Crucially, this requires zero hardware or software modifications to the Apache’s existing gun system. It instantly transforms the helicopter from a ground-attack platform into a highly mobile, cost-effective drone hunter.
Combat Proven and Fast-Tracked
The theory has already transitioned into terrifying reality for drone operators. In March 2026, real-world combat tests conducted by AH-64 Apaches belonging to the United Arab Emirates (UAE) successfully engaged and obliterated incoming Shahed-type drones using 30mm cannons. The engagement conclusively proved that helicopters could safely intercept loitering munitions before they reached their targets.

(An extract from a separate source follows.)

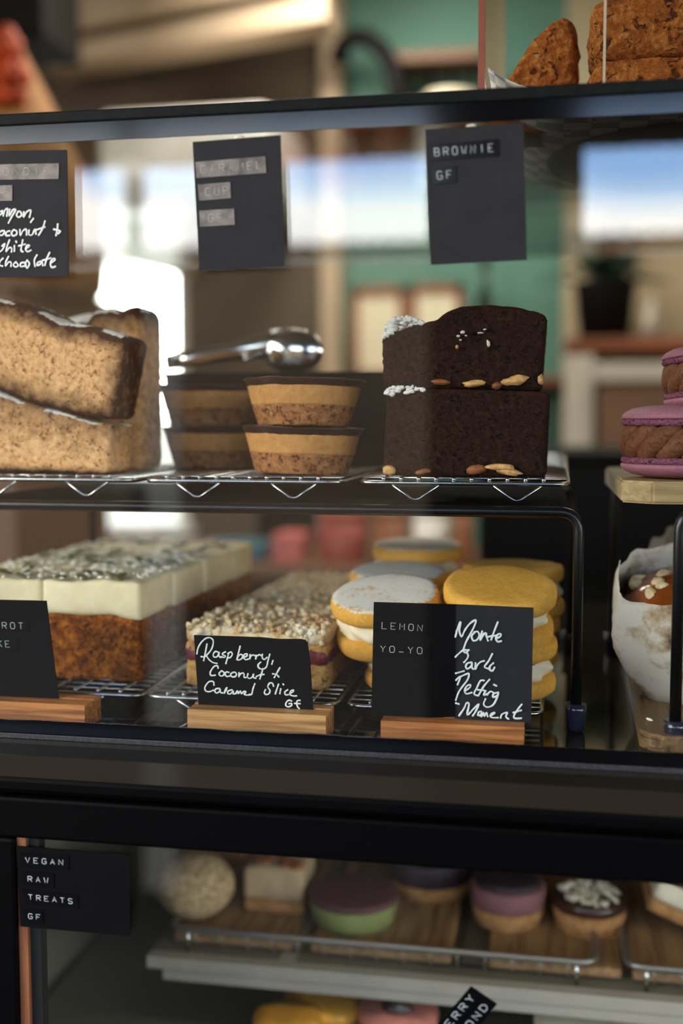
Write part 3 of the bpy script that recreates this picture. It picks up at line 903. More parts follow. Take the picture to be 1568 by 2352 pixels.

Following exceptionally successful trials at the Yuma Proving Ground in Arizona in late 2025, the U.S. Army recognized the strategic gravity of this capability. The Pentagon has officially granted the XM1225 APEX an “Urgent Materiel Release” status. Defense contractor Northrop Grumman has now received urgent requests to drastically ramp up production.
Winning the Economic War
The introduction of the APEX round completely flips the script on asymmetric warfare. A burst of 30mm APEX ammunition costs a fraction of a percent of a conventional surface-to-air missile.
For the first time since the drone revolution began, the United States has found a tactical remedy that is cheaper than the threat it is designed to destroy. As Northrop Grumman accelerates the assembly lines, the era of the $20,000 drone bankrupting global superpowers may finally be coming to an end.